Year 10 Day 79 Exploring St. Croix
16 April 2017 | Christiansted, St. Croix, USVI
Dave/Rainy
This morning, Steve and I went into Christiansted and rented a car for the next two days. The day was Easter Sunday and we wanted to explore St Croix. Once the car was secured, we returned to Leu Cat to pick up the girls and off we went. The weather forecast was not very promising since flash flood warnings had been issued for today covering the three islands which make up the USVI. A check of the weather radar showed that the morning should be fine but the afternoon looked dubious. So warned, we decided to make the most of the morning and take our chances with the afternoon.
Our first stop was at Salt River Bay. This is to the west of Christiansted and it is where Columbus, during his second voyage in 1493, made landfall on this island. It is the only place in the US that Columbus made landfall. It was not a good landing as one of his crew that rowed in to the bay looking for fresh water was killed by the native Carib Indians. Being Easter, the National Park Service’s Visitors Center was closed but we had grand views from its hill top overlooking the bay and the fringing reefs protecting it. We also drove down to the actual site were Columbus’s longboat landed but it was surrounded with locals who had pitched tents for the weekend.
Next we drove west and took Portia and Steve on a drive through the rain forest. The western side of the island gets much more rain than the drier eastern side and a dense jungle was been established with long vines hanging down, some blocking the way of the road. One had to either swerve to avoid them or drive through them.
By the time we reached Frederiksted, on the far western part of the island, it was lunch time. Frederiksted is a sleepy town that still has not fully recovered from the devastating effects of Hurricane Hugo, a category 5 hurricane that destroyed much of the island in 1989. However, we were lucky as Mary Margaret spied a wonderful restaurant called Cibone that was tucked away in an alcove. They were serving an Easter brunch which we thoroughly enjoyed.
From there we then turned south and then east as we followed the southern shore of the island. This part of the island is sparsely populated because there are no inlets through the fringing reefs. This fact has kept ships and boats from entering the lagoons that have formed between the reefs and shore which has resulted on little development over the centuries. The land is mostly unused pastureland.
As we approached East Point, the eastern most part of the United States, we were greeted with black clouds and rain. There was enough of a break to allow us to step out of the car and run over to the ledge that looks down to the ocean as it breaks on the rocks far below.
Safely back inside the car we made our way toward the huge radio telescope that is one of 16 such beasts that make up the large radio telescope array that peers deep into space. By now it was pouring rain: buckets and buckets of rain. This put an end to our tour of the island so we called Rick and Brett to see if we could come over to their place a bit early. We had made arraignments to stop by for drinks and then take them out to dinner. However, we were a couple of hours early. They were gracious enough to encourage us to come over and we quickly took them up on their offer.

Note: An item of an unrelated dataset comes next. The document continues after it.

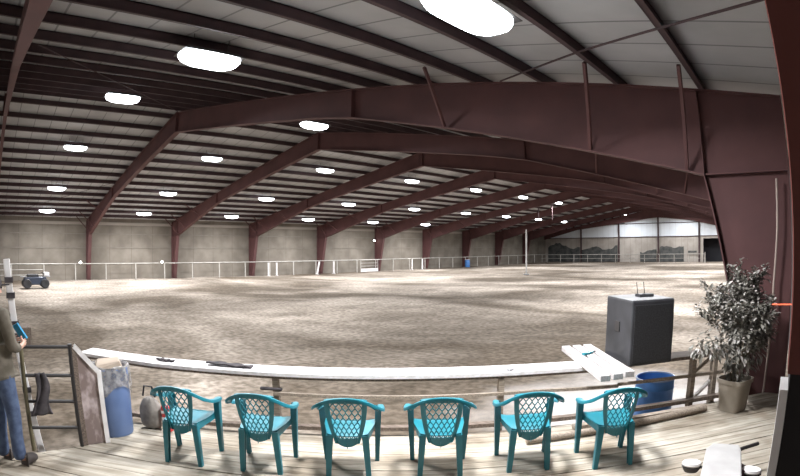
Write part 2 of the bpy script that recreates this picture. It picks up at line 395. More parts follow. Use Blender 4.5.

As we sipped our way through a couple of bottles of red wine, we chatted the afternoon away. During one of the breaks in the deluge, Rick took Portia, Steve and I up to the old windmill that sits high on a hill, overlooking their estate. Mary Margaret and Brett stayed as they enjoy each other’s company so much and wanted to keep Rick and Brett’s dog and cat company.
Around 1800 we all went over to the Blue Water Terrace Café for dinner. Once again the portions were huge and the food was fantastic. The rain continued to pour during the three hours we were there and our thoughts drifted to how filled with rainwater our dinghy would be. Despite such thoughts, we had the best time with our friends Rick and Brett. By the time, it was time to go, Portia and Steve had fallen in love with Rick and Brett as much as Mary Margaret and me. It was hard to say good bye but we have hopes that Rick and Brett will come visit us someday in while we are in the Med.
By the time we arrived at our dinghy the rain had stopped. We checked the rainwater level in the dinghy and discovered it was filled with over four inches of water. This forced us to make two trips to bring everybody and all of the containers of food leftover from our dinner back to the boat.
Once back on Leu Cat we discovered how tired we were and bed never felt so good! What a great day!